• The problem: Only the lines from the start of the data through the line containing "col = scene.collection" should be written out, exactly as they are, with both ends included and the pictures left out.

** start **

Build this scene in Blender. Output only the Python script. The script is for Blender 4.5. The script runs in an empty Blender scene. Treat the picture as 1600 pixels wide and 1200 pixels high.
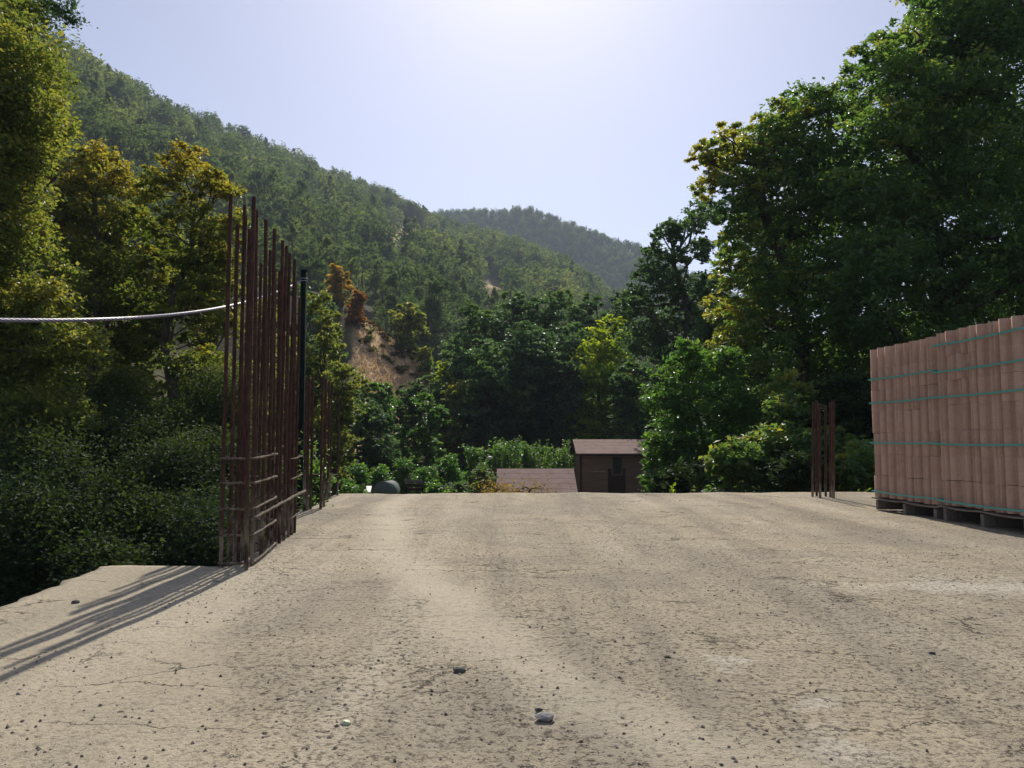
import bpy, math, random
import numpy as np
from mathutils import Vector, Matrix
random.seed(7); rng = np.random.default_rng(11)
scene = bpy.context.scene
col = scene.collection

# ------------------------------------------------------------------ camera, sky, sun, exposure
CAM_H = 0.65; F = 1200.0; PITCH = math.radians(4.1)
cam_d = bpy.data.cameras.new('camera'); cam = bpy.data.objects.new('camera', cam_d); col.objects.link(cam)
cam.location = (0, 0, CAM_H); cam.rotation_euler = (math.pi/2 + PITCH, 0, 0)
cam_d.sensor_width = 36; cam_d.lens = 36*F/1600; cam_d.clip_start = 0.05; cam_d.clip_end = 9000
scene.camera = cam
SUN_EL = math.radians(43); SUN_AZ = math.radians(1.5)      # azimuth from +Y towards +X
world = bpy.data.worlds.new('World'); scene.world = world; world.use_nodes = True
wn = world.node_tree; wn.nodes.clear()
sky = wn.nodes.new('ShaderNodeTexSky'); sky.sky_type = 'NISHITA'; sky.sun_disc = False
sky.sun_elevation = SUN_EL; sky.sun_rotation = SUN_AZ
sky.altitude = 400; sky.air_density = 0.9; sky.dust_density = 0.8; sky.ozone_density = 2.2
bg = wn.nodes.new('ShaderNodeBackground'); bg.inputs['Strength'].default_value = 0.116
wo = wn.nodes.new('ShaderNodeOutputWorld')
hs_ = wn.nodes.new('ShaderNodeHueSaturation'); hs_.inputs['Saturation'].default_value = .70
tn_ = wn.nodes.new('ShaderNodeMix'); tn_.data_type = 'RGBA'; tn_.blend_type = 'MULTIPLY'; tn_.inputs[0].default_value = 1.0; tn_.inputs[7].default_value = (1.03, .985, 1.03, 1)      # thin milky lavender haze over the whole sky
wn.links.new(sky.outputs[0], hs_.inputs['Color']); wn.links.new(hs_.outputs[0], tn_.inputs[6]); wn.links.new(tn_.outputs[2], bg.inputs['Color']); wn.links.new(bg.outputs[0], wo.inputs['Surface'])
sun_d = bpy.data.lights.new('sun', 'SUN'); sun_d.energy = 5.0; sun_d.angle = math.radians(0.6); sun_d.color = (1.0, 0.94, 0.83)
sun = bpy.data.objects.new('sun', sun_d); col.objects.link(sun)
sdir = Vector((math.sin(SUN_AZ)*math.cos(SUN_EL), math.cos(SUN_AZ)*math.cos(SUN_EL), math.sin(SUN_EL)))
sun.rotation_euler = sdir.to_track_quat('Z', 'Y').to_euler(); sun.location = sdir*50
scene.view_settings.view_transform = 'Standard'; scene.view_settings.look = 'None'
scene.view_settings.exposure = 0.18; scene.view_settings.gamma = 1.0; scene.view_settings.use_curve_mapping = False
try:
    scene.cycles.max_bounces = 6; scene.cycles.transmission_bounces = 3; scene.cycles.volume_bounces = 0
    scene.cycles.diffuse_bounces = 3; scene.cycles.glossy_bounces = 2
except Exception: pass

# ------------------------------------------------------------------ helpers
cp, sp = math.cos(PITCH), math.sin(PITCH)
def ray(x, y):
    vx, vy = (x-800)/F, (600-y)/F
    return Vector((vx, cp - vy*sp, sp + vy*cp))
def P(x, y, Y):                                  # a point seen at photo pixel x, y, Y metres in front
    r = ray(x, y); k = Y/r.y
    return Vector((r.x*k, Y, CAM_H + r.z*k))
def G(x, y, z=0.0):                              # the point at photo pixel x, y on the level z
    r = ray(x, y); k = (z-CAM_H)/r.z
    return Vector((r.x*k, r.y*k, z))

def np_mesh(name, V, Fc, mats, attr=None, smooth=False, midx=None):
    V = np.asarray(V, dtype=np.float32); Fc = np.asarray(Fc, dtype=np.int32)
    me = bpy.data.meshes.new(name); n, k = Fc.shape
    me.vertices.add(len(V)); me.vertices.foreach_set('co', V.ravel())
    me.loops.add(n*k); me.loops.foreach_set('vertex_index', Fc.ravel())
    me.polygons.add(n); me.polygons.foreach_set('loop_start', np.arange(0, n*k, k, dtype=np.int32))
    if midx is not None: me.polygons.foreach_set('material_index', np.asarray(midx, dtype=np.int32))
    for m in (mats if isinstance(mats, (list, tuple)) else [mats]): me.materials.append(m)
    me.update(calc_edges=True)
    me.polygons.foreach_set('use_smooth', [smooth]*n)
    if attr:
        for an, (dom, vals) in attr.items():
            a = me.attributes.new(an, 'FLOAT', dom); a.data.foreach_set('value', np.asarray(vals, dtype=np.float32))
    me.validate(verbose=False)
    return me
def link(name, me, parent=None, loc=(0, 0, 0), rz=0.0):
    o = bpy.data.objects.new(name, me); col.objects.link(o); o.location = loc
    if rz: o.rotation_euler = (0, 0, rz)
    if parent: o.parent = parent
    return o
def empty(name, loc, label, cat, group=None, rz=0.0):
    o = bpy.data.objects.new(name, None); col.objects.link(o); o.location = loc; o.rotation_euler = (0, 0, rz)
    o.empty_display_size = 0.2; tag(o, label, cat, group); return o
def tag(o, label, cat, group=None):
    o['label'] = label; o['category'] = cat
    if group: o['group'] = group
    return o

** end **

• The solution:
Build this scene in Blender. Output only the Python script. The script is for Blender 4.5. The script runs in an empty Blender scene. Treat the picture as 1600 pixels wide and 1200 pixels high.
import bpy, math, random
import numpy as np
from mathutils import Vector, Matrix
random.seed(7); rng = np.random.default_rng(11)
scene = bpy.context.scene
col = scene.collection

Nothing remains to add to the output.